§ **The request**:
From the listing below, work out how many lines contain "image". Reply with that number only.
Start Material shown
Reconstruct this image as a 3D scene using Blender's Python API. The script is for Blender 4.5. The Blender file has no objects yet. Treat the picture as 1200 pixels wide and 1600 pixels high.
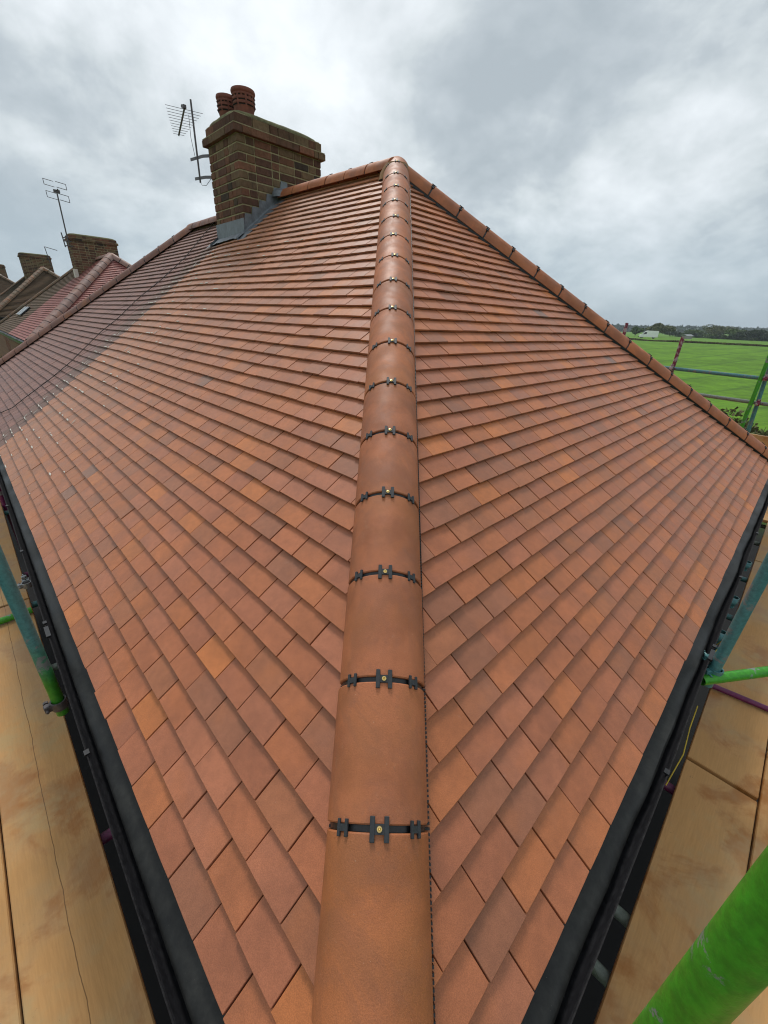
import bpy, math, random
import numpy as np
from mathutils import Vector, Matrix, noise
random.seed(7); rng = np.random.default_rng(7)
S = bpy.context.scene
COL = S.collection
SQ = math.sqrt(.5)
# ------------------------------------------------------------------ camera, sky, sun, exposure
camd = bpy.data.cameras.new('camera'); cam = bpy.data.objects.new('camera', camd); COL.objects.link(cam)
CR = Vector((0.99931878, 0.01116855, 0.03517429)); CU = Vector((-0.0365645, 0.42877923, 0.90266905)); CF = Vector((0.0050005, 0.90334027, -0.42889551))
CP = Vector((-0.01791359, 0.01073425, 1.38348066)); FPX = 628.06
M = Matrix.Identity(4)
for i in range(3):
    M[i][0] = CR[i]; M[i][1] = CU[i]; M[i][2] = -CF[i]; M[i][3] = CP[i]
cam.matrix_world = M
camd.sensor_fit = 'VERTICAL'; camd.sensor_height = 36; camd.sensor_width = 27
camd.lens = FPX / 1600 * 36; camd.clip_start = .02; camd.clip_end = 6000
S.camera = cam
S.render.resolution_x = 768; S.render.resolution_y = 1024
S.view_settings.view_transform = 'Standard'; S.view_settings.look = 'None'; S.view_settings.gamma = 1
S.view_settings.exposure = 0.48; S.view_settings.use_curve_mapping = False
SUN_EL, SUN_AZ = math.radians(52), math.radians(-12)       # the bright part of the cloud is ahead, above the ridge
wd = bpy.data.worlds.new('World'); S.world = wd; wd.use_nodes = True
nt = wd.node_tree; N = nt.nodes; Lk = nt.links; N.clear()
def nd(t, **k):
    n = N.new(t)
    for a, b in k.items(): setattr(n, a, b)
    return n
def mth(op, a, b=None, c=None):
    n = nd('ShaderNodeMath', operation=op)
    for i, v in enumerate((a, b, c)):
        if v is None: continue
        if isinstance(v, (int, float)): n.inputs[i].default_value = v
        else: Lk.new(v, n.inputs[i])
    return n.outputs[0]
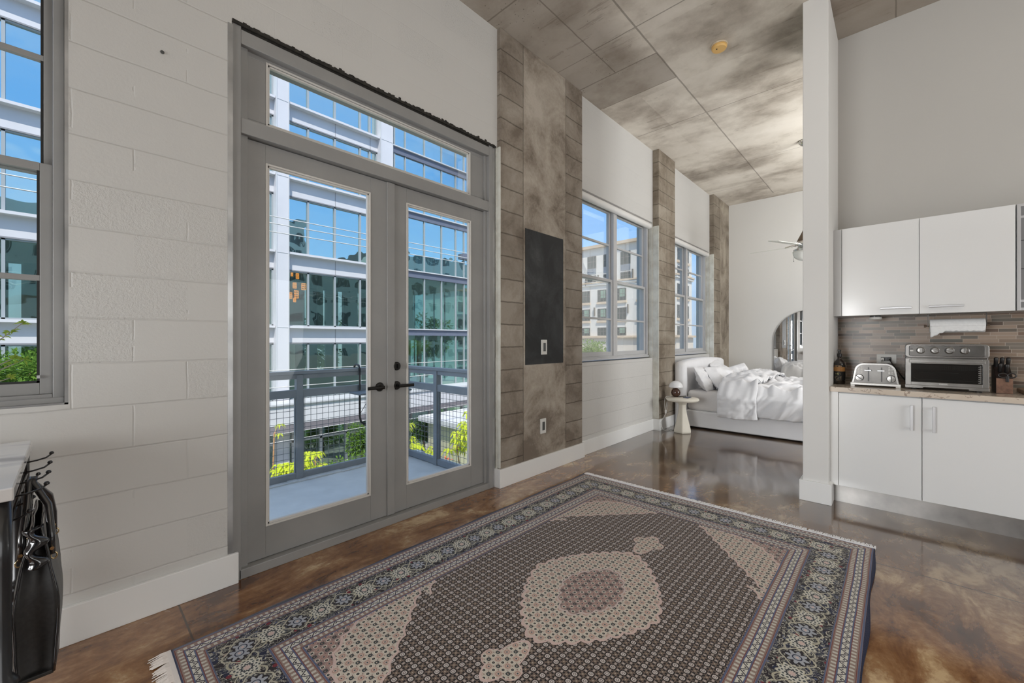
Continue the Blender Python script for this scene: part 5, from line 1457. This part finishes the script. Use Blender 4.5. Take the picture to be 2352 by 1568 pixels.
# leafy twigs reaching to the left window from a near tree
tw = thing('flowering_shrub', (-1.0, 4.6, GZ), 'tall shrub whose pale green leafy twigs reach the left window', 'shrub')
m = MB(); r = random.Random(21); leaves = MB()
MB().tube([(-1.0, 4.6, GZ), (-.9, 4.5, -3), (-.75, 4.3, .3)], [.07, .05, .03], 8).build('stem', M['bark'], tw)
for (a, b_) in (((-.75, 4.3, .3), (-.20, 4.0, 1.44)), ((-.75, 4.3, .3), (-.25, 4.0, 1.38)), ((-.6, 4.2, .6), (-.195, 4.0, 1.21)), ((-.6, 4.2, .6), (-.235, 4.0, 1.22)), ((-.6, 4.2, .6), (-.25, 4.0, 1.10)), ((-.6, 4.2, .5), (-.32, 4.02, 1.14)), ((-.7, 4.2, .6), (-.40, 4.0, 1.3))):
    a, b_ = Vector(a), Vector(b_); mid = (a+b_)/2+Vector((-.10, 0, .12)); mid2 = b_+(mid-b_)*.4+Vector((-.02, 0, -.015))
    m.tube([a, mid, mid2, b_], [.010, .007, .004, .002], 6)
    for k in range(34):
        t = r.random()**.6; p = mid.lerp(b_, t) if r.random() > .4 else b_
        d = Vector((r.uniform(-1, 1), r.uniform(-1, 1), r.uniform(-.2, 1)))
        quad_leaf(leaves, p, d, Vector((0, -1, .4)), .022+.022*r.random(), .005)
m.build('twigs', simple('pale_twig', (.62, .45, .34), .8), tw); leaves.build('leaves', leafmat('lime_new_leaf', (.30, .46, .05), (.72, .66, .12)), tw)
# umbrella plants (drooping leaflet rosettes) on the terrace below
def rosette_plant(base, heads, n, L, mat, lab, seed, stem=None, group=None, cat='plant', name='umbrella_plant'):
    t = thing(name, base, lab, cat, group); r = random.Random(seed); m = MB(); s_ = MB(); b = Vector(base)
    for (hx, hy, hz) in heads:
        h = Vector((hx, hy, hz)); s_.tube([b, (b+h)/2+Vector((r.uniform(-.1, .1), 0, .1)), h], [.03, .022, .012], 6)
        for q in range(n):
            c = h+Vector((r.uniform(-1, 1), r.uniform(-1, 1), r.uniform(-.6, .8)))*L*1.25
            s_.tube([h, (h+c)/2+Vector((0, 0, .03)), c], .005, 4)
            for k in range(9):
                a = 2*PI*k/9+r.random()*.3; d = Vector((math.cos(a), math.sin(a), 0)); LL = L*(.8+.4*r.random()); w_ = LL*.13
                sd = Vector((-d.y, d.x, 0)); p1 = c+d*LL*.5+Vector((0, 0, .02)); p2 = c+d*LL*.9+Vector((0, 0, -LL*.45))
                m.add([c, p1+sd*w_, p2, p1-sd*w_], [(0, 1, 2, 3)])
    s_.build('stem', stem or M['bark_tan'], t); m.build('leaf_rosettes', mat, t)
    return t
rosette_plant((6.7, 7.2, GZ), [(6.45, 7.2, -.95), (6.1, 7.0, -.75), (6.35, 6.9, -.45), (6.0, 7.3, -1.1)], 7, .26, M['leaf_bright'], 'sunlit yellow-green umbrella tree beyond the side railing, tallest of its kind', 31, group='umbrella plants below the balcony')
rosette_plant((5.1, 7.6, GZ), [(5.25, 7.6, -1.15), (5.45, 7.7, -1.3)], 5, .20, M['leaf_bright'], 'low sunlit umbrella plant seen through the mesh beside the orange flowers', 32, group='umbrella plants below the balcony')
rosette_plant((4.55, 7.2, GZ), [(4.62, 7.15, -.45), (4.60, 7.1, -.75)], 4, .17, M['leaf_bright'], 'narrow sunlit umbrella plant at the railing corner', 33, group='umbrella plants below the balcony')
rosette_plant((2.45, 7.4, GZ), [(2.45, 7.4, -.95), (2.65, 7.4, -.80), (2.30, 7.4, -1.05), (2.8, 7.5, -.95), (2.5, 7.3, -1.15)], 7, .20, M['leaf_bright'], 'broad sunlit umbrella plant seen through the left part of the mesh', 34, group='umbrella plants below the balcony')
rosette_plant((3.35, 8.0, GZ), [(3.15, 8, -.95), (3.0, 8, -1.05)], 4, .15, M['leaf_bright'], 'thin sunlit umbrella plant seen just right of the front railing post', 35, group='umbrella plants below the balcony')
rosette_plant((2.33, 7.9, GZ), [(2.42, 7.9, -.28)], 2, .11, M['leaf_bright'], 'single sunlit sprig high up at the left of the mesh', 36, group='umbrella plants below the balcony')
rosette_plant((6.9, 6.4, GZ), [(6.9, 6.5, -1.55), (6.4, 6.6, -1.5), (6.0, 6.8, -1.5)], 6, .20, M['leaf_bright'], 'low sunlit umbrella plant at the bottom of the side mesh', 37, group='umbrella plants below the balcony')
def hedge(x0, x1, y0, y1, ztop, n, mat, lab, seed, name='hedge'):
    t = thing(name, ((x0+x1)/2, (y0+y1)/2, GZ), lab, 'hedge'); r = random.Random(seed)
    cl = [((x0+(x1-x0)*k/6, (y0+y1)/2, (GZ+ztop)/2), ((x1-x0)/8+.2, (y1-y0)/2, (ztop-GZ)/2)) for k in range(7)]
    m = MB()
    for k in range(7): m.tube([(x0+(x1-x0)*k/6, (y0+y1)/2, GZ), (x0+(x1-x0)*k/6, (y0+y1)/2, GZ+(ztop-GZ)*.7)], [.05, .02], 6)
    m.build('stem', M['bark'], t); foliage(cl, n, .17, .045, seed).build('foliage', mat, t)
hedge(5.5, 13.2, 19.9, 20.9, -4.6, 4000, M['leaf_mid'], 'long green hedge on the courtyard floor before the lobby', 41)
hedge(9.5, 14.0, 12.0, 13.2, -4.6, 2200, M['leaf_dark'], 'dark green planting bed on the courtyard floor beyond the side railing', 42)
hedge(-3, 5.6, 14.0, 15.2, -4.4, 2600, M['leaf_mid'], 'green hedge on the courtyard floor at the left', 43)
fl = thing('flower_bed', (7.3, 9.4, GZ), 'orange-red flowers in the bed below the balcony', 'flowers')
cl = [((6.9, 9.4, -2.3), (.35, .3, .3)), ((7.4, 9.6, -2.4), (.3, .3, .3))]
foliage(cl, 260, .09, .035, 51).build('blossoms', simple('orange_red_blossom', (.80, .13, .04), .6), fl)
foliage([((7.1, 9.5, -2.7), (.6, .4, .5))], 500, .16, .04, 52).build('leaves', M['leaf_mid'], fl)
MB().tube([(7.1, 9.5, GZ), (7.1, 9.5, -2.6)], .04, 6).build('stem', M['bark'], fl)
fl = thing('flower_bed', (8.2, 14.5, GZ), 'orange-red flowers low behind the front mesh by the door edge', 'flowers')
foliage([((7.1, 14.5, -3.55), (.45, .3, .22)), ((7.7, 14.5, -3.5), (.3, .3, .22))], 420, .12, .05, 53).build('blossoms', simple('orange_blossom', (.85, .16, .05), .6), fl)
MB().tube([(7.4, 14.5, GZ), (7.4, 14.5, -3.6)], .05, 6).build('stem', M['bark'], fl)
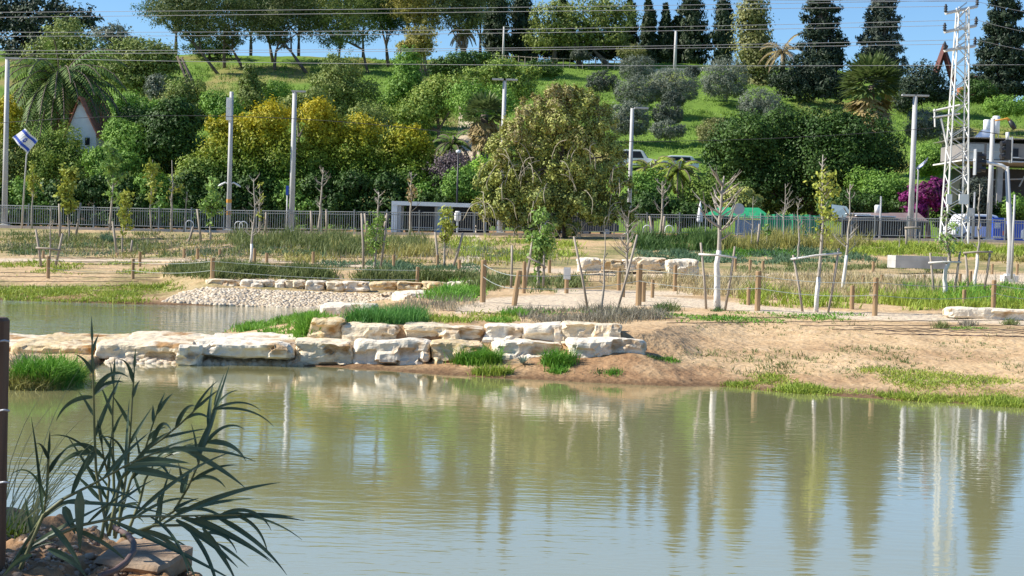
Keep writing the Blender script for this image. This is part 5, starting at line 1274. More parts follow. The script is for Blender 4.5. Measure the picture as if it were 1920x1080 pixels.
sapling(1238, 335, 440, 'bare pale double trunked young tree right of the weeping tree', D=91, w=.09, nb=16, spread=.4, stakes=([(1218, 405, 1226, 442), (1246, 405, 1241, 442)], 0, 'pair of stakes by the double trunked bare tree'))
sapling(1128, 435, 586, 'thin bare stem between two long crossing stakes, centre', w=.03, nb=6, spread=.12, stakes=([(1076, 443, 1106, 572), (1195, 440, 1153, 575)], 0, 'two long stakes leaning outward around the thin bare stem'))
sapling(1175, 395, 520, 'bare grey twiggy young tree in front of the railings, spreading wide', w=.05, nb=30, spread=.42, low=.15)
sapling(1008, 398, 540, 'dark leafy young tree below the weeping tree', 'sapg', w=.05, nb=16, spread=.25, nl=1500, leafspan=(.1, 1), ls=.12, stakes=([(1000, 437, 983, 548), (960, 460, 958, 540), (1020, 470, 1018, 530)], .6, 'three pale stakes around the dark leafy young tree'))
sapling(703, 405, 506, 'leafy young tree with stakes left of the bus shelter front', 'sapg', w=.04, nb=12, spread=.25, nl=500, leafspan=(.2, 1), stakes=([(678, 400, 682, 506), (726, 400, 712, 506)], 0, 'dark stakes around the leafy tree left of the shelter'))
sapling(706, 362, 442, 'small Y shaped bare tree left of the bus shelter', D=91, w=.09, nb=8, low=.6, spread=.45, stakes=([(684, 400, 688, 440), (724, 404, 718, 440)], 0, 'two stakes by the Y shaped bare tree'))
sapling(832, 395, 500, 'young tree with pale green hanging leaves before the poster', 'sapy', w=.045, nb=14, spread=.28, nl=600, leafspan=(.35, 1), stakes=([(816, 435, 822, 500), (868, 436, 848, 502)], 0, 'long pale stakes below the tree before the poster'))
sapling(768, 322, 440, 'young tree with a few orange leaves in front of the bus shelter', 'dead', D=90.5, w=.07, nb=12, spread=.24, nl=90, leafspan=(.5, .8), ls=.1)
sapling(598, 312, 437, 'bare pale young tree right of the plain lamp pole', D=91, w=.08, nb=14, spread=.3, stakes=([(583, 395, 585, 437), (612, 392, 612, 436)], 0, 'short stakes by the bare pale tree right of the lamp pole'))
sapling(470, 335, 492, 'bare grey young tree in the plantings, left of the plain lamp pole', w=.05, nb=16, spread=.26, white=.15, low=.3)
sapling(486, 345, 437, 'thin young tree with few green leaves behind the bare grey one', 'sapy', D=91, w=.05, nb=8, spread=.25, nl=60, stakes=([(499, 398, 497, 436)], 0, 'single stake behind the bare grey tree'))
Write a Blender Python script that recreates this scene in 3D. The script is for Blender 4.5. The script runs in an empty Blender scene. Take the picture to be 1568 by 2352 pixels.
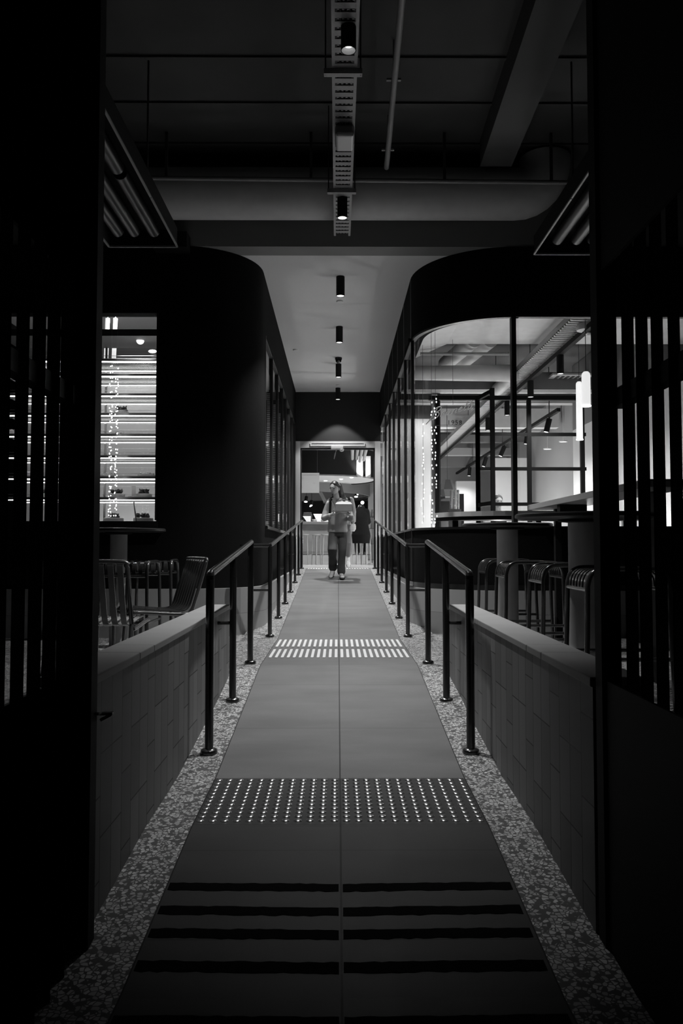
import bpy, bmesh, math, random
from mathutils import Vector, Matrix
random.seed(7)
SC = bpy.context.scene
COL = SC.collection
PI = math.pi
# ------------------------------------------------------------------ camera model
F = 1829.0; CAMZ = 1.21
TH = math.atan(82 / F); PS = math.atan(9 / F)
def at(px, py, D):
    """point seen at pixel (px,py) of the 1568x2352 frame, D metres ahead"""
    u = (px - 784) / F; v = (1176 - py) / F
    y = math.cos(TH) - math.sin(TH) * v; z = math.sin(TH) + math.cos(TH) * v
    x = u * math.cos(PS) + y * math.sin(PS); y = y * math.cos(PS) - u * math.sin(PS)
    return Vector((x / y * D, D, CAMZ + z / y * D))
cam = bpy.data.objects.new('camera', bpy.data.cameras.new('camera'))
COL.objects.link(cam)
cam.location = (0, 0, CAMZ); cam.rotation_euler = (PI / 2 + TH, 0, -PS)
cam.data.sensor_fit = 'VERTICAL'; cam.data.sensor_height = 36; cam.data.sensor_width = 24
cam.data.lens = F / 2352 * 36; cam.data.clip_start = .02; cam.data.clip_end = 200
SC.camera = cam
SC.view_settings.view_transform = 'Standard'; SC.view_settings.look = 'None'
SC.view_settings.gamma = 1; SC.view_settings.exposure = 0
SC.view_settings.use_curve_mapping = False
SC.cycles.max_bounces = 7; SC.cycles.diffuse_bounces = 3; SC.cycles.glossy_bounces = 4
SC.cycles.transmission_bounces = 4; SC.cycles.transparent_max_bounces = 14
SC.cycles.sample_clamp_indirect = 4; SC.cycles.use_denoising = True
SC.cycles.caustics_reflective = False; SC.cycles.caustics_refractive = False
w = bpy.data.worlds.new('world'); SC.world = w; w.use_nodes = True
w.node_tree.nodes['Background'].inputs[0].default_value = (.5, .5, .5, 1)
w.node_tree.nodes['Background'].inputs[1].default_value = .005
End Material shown
§ **Full output**:
2